What the exercise asks =
Collect all lines from the listing that include the string "wide".

-- start --

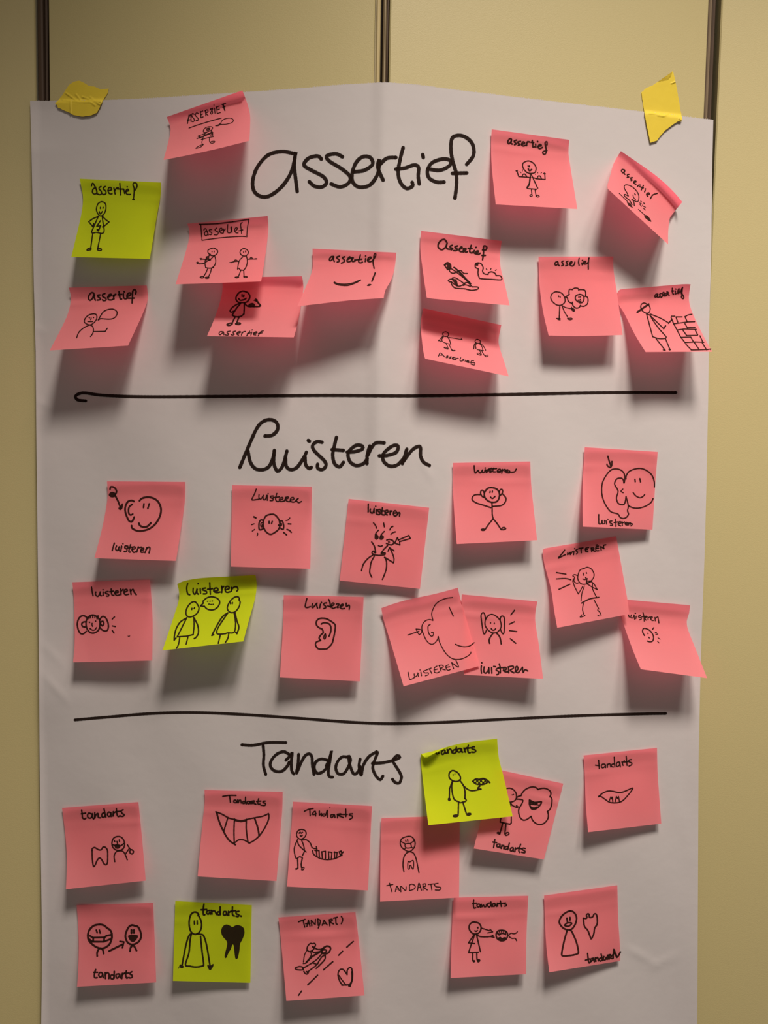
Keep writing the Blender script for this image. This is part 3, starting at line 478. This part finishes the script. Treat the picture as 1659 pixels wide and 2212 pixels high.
T((510,1580,380),'title_lettering','w3.5;55 125,160 130,300 105,470 105/255 130,262 220,258 320,280 405/500 215,450 190,390 210,340 260,322 320,360 370,430 375,480 330,500 290/470 270,510 230,530 200,520 290,525 370,545 400/590 215,585 300,570 395,610 300,650 230,690 210,715 240,720 320,735 405/860 270,800 260,750 290,738 350,770 395,830 370,880 300/850 325,880 260,900 185,885 280,870 380,880 425,910 430/1045 240,1000 240,960 280,940 340,960 395,1010 400,1050 350,1080 270,1060 230,1075 320,1110 400,1150 380,1170 330/1170 260,1160 330,1180 410,1200 320,1250 240,1310 200,1335 195,1300 290,1290 350,1320 420,1360 455,1385 420/1285 300,1380 295,1470 275,1545 245,1520 225,1480 270,1490 300,1540 380,1560 430,1540 485,1500 480,1475 450')
N((120,1720,220),'pink',(105,190, 1350,95, 1470,1375, 168,1515),(38,26),
 'pink note with a tooth beside a masked bust holding a dental mirror',
 dict(lettering='w1.8;425 225,435 300,440 350,470 370,495 355/420 285,490 275/580 285,540 275,520 310,530 345,570 355,600 310,600 280,595 330,620 370/640 265,635 360,660 300,690 280,695 340,730 350/790 270,760 285,755 330,790 340,810 300/790 205,810 300,820 340/890 265,860 260,845 300,870 330,900 300,900 260,905 330/940 250,935 330,945 280,975 255/990 200,1000 290,1020 330,1050 315/985 250,1060 245/1100 220,1070 240,1085 280,1120 300,1100 325,1060 325',
  tooth='w1.8;o595 880,600 850,640 835,700 870,745 870,770 830,810 830,845 880,850 980,845 1080,825 1115,790 1100,750 1030,715 1005,680 1040,650 1110,625 1145,610 1110,598 1000',
  bearded_figure='w1.7;o1005 655,1075 670,1120 740,1118 820,1080 870,1010 880,950 850,918 780,940 690/w1.6;960 720,965 740/1038 710,1042 740/1000 735,1010 775/925 790,985 800,1060 805,1110 770/f965 795,1000 785,1055 800,1040 840,1000 850,970 830/w1.6;965 1065,955 970,990 905,1050 890,1100 900,1140 960,1168 1035',
  dental_mirror='w1.5;-1140 940,1200 850/1170 790,1225 875/w1.7;o1240 870,1270 900,1250 938,1215 925,1212 885'),
 dict(L='155 600,182 950,180 1250',R='1410 700'))
N((415,1690,220),'pink',(200,125, 1475,155, 1375,1608, 90,1532),(42,28),
 'pink note with a wide toothy grin of five outlined teeth, below the big lettering',
 dict(lettering='w1.7;500 228,600 212,715 212/610 215,625 325/715 290,685 290,680 320,710 330,730 300,730 330/745 280,750 335,770 290,790 290,800 335/850 310,830 310,825 340,855 340,870 300/870 240,870 300,880 350/930 310,900 310,900 340,930 345,945 310,950 345/965 310,975 345/960 310,1010 300,1010 320,980 330,1040 355/1085 265,1070 330,1085 360,1105 350/1050 310,1120 305/1190 305,1155 310,1160 330,1195 345,1185 375,1120 370',
  toothy_grin='w1.8;385 480,480 515,600 580,700 605/w2.8;700 612,790 630,880 615/w1.7;900 600,1010 578,1150 550,1245 508/w2.1;400 490,430 600,470 710,540 850,610 950,705 1015/w1.7;705 975,750 940,800 932,860 945,930 990/w1.8;930 990,1010 945,1090 875,1160 780,1220 670,1250 580,1248 520/w1.8;580 585,515 795/690 595,682 800,688 1000/885 600,882 760,910 975/w2.1;1018 585,1070 740,1092 870'),
 dict(L='205 330,165 700',R='1470 420,1440 800'))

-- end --

The answer =
Keep writing the Blender script for this image. This is part 3, starting at line 478. This part finishes the script. Treat the picture as 1659 pixels wide and 2212 pixels high.
 'pink note with a wide toothy grin of five outlined teeth, below the big lettering',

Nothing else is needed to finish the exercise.